Building Commissioner Scott Shippey provided some history on the property, saying a fire in 2010 rendered the house uninhabitable, prompting ZBA Chairman Marc LeBlanc to inquire, “Does this qualify as an ‘abandonment’ when the building is not habitable?” It’s technically not habitable, so technically you cannot abandon it, LeBlanc proposed. “It’d be interesting to see what town counsel thinks about it. If you can’t live in it, how can you abandon it?”

Frank McNamee, president of the Sippican Historical Society, said the 13-member board recently voted unanimously to oppose the Special Permit, adding that the two-family was “illegal” and would be a detriment to the neighborhood.

Judith Rosbe from the historical society said, “We feel very strongly that this house in particular has destroyed the beauty of the village of Marion.

The group said it would continue to seek Town Meeting approval of a new demolition bylaw to grant the historical society time to review proposed demolitions.

Turning back to 120 Front Street, Rosbe said, “It has become a blight in the neighborhood. He hasn’t even mowed the lawn. It has become a blight in the village.” She said Loranger had promised to come into Marion and help beautify it, “But he has come into town and has made this a blight.”

The issue at hand though, said LeBlanc, is whether the house is a two-family and not about what Loranger’s design plans are for the house.

Sandria Parsons of 24 South Street said, “Based on what he’s built (at other locations in Marion) … he’s going to build a nice structure; it’s not at all going to destroy the village scene.” She continued, “We live in a lovely town, and I’m in favor of somebody being allowed to build his home and allow his (in-laws) to live in a family home.”

Loranger, visibly frustrated, said he felt he was ‘at his wits’ end,’ and vowed that his house would be constructed to not only be beautiful, but also look like any other one-family house. He said he would have liked to have mowed the grass and upkeep the property, but red municipal tape prevented it. He also added that he could go ahead on his own and build an “enormous” one-family house, “…the ugliest thing in the world if I wanted to without going before the Zoning Board of Appeals.”

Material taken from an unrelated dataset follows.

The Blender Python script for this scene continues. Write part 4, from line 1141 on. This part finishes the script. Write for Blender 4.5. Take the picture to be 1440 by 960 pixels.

LeBlanc again wondered if a house could be considered ‘abandoned’ if it was uninhabitable, but in the end, the point was moot as the board concluded that there was enough evidence that the two-family use preceded the 1954 bylaw.

“It is what it is,” ZBA member Michelle Smith said once the public hearing was closed. “If it’s prior to that bylaw, then it’s grandfathered in. It seems to me to be a shut case.”

All ZBA members agreed that the house was a two-family before 1954 when the bylaw took effect, superseding the present bylaw.

Then came the next question for the board – should they approve a Special Permit anyway, even though technically it didn’t need one due to the grandfathered status? Clearly, Loranger needed some sort of ZBA approval, but by which approach?

“How do we structure that vote?” asked LeBlanc.

Loranger requested the Special Permit, which was the premise of the application, despite its determined grandfathered two-family status. So, could the board simply just approve the Special Permit, which expires in two years, or just vote to grant approval that it is grandfathered? Or, perhaps both?

The board fashioned the motion to grant the Special Permit while acknowledging it did not require a Special Permit because it was deemed grandfathered, regardless.

LeBlanc said he would still like town counsel to answer his question on abandonment versus inhabitability for the board’s sake.

In other matters, the board approved a Special Permit for Andrew Sidford Architects to allow a vertical extension over an existing footprint at 13 West Avenue. The original application was for a Variance, which the ZBA granted, but Shippey later discovered that the application should have been for a Special Permit and not a Variance, because the project was not changing the footprint of the property; rather, the owner was seeking to expand vertically upon a pre-existing non-conforming structure. The Special Permit was approved, and the Variance was revoked.

The next meeting of the Marion Zoning Board of Appeals is scheduled for November 9 at 7:30 pm at the Marion Town House.